Steve Spencer wrote: lightskyland wrote: Steve Spencer wrote:
How about tilt/shift lenses for architecture? You can get a nice bump in IQ, without multiple shots that way and it works in a lot more conditions than pixel shift. Even a 40 something MP camera let's me print in great quality as big as I ever want. I don't need pixel shift to be able to print any bigger. Of course, YMMV.
E-mount has much higher quality lenses for landscape and architecture than Canon's T/S lenses. So much so that you're better off using them and focus stacking versus doing a tilt / shift. And of course you can use the Canon tilt/shift lenses on Sony cameras with an adapter - exactly the same way you use them on an R5.
Please don't hijack another discussion and take it in a different direction. That question was about what could you do to increase performance besides pixel shift. Tilt/shift is an obvious answer and it work in some situations in which stacking will not (when the conditions are changing fairly rapidly)--exactly the conditions in which pixel shift will not work.
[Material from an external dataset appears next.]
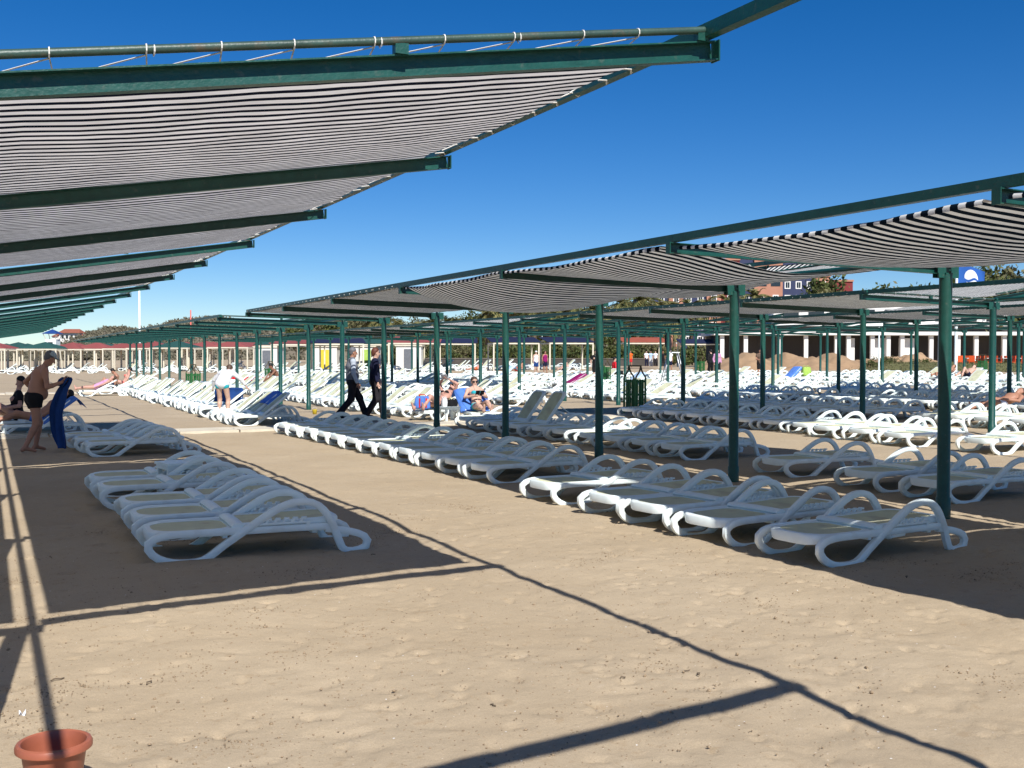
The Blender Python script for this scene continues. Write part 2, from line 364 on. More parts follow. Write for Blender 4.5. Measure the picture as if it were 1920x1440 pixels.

No, tilt/shift does not work when conditions are changing rapidly. It's very slow and time consuming especially to do it well. Focus stacking is much faster than getting the focal plane properly adjusted for the scene and dialed in.
What does work is higher megapixel cameras with better dynamic range (not masked by RAW noise reduction like the R5) and no resolution-robbing antialias filter.